Like a bunch of old fogies, we can moan and complain about “today’s young people,” but the facts suggest that the current generation stacks up just fine. [They better be good, we’ve left them an awful lot of our bills to pay.] Of course, the freedom of one generation should never depend on their ability to please other generations.

“[T]he best solution we have ever had to welfare…was conscription!” according to another reader. “Individuals learned how to be themselves and deal with others of different backgrounds and race. They learned to accept responsibility for their actions. They learned that where they came from and what they were did not limit them from becoming what they wanted to be.”

That’s an awful lot of hopes and dreams for the military to make come true for everyone. Sounds like what parents try to do. Shouldn’t the armed forces concentrate on repelling invasions instead’

This reader went on to suggest some further study for moi: “Have you ever read anything about Colin Powell and his background? He is just a famous example of what happens when an individual is removed from their current environment and allowed to see ‘the rest of the world.’”

One minor problem, however: Colin Powell volunteered for the military. He was not drafted. Additionally, he rose to the top of the All-Volunteer Force, not a conscripted military.

However, worries persist that young people won’t be able to figure out their lives without a stint of forced military or civilian service. One reader asked, “[W]hat would they otherwise do with those “wasted” years; carouse their way through college, or flounder trying to decide what to do with their lives’ The service is a wonderful eye-opening way (akin to facing a hanging) to help you get your priorities right.”

Warms my heart. I haven’t heard the term “carouse” since my Mother accused me of it many moons ago.

The reader added, “We do have a wonderful military… I only hope they are representative of their generation, but I seriously doubt it…”

But alas, that’s the point. The American soldier is not a reflection of the population of young people as a whole. The American volunteer is better: better educated and better motivated than his average civilian counterpart. A universal draft thus degrades the armed forces.
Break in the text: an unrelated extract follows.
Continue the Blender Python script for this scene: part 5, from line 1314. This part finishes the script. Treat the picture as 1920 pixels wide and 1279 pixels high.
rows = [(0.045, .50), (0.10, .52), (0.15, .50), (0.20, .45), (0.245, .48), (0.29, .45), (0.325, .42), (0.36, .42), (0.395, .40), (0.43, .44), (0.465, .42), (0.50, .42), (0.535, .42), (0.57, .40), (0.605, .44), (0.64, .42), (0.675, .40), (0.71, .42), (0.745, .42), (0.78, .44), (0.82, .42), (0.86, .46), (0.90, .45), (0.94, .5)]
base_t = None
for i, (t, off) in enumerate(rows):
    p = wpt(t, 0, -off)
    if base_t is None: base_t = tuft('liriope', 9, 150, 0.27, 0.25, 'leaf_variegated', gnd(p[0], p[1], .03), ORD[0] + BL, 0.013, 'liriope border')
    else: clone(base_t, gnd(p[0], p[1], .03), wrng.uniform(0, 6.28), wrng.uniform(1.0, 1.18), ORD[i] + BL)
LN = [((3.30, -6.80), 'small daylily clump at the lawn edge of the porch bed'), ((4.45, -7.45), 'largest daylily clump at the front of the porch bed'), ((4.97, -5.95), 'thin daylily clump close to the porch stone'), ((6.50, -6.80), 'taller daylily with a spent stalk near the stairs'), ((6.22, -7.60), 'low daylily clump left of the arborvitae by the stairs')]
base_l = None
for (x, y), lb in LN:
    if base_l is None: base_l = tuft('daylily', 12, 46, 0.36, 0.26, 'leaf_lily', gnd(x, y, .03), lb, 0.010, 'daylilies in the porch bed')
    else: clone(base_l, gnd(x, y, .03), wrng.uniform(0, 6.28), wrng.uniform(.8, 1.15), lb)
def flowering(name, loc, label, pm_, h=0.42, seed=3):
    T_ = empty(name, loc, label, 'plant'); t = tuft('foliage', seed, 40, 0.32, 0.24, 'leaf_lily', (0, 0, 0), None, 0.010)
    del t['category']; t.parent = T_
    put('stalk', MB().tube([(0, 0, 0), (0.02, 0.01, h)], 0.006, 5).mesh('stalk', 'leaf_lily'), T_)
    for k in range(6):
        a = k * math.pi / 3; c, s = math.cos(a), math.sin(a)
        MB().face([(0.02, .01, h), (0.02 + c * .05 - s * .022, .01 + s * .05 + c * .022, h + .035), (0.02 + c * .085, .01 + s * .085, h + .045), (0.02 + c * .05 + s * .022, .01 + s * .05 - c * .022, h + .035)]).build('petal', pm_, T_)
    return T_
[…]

Some feel that’s a valid trade-off in order to discipline today’s young people or make them into some sort of highly-actualized super citizens, but in a dangerous world I much prefer that the military stick to job one.

Those readers with military experience seem to share my concern about the impact an army of draftees would have on how the military actually functions in actually fighting wars.
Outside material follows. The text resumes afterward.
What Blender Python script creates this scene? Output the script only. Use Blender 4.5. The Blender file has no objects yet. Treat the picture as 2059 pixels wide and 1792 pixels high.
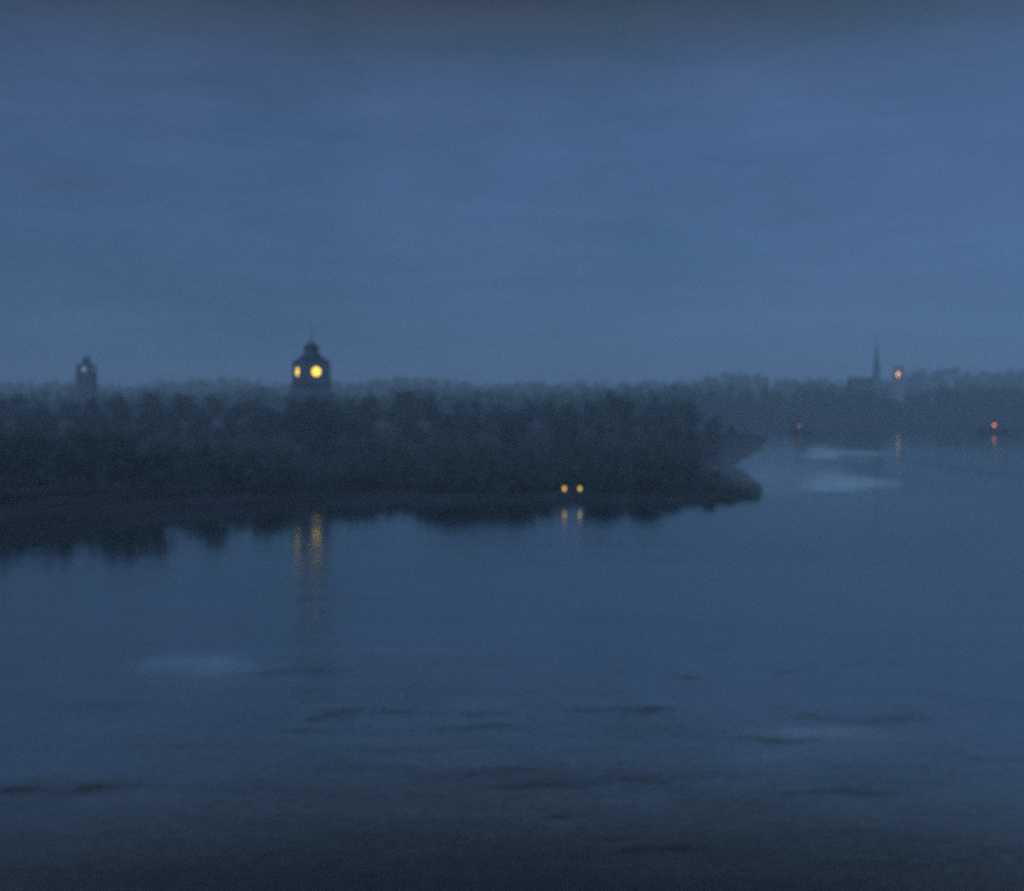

“As a former Marine, the idea of having…Charlie Rangel in my platoon gives me pause,” offered a reader. “While it would be pleasurable to bark orders to Rangel, I suspect that he would spend much of his time concocting ways to get out of every duty assigned to him.”

“I completely agree with you,” wrote another gentleman. “I am the father of three sons, the oldest of which will soon be 18. His chosen career path is the Marines, college, and law practice.” If there were a draft, this man said his “biggest fear of danger for my son during his military pursuits” would be “from the morale-destroying attitudes and life-endangering screw-ups displayed from malcontents who were drafted…”

But while there was great skepticism and strong opposition to a military draft or civilian national service program for young people, readers were salivating over the prospects of drafting the career politicians in our Congress.

One woman, with impeccable intellectual taste, told me: “Your idea of drafting Congress and leaving our kids alone is profound!”

“Oh, what a deliciously fit proposal!” said another reader. “The drafting of congressmen after their limited terms. And I might go you one better by turning it around: Let them serve their time in the military FIRST, then having their terms limited to the number of years they served as conscripts.”

“Good idea, but shouldn’t they do their mandatory service immediately upon election, serve the 2 years, then get to make policy?” agreed another reader. “Plus if they knew they would have to serve up front, maybe some of the whiners would stay home instead of run for office.”

Yet, after sober reflection, a patriotic reader asked, “I like the way you think, but wouldn’t that degrade the quality of our armed forces?”

There was even this “passing thought” from one cyber-citizen: “Use the Congress as target practice.”

No, now that would be unconstitutional.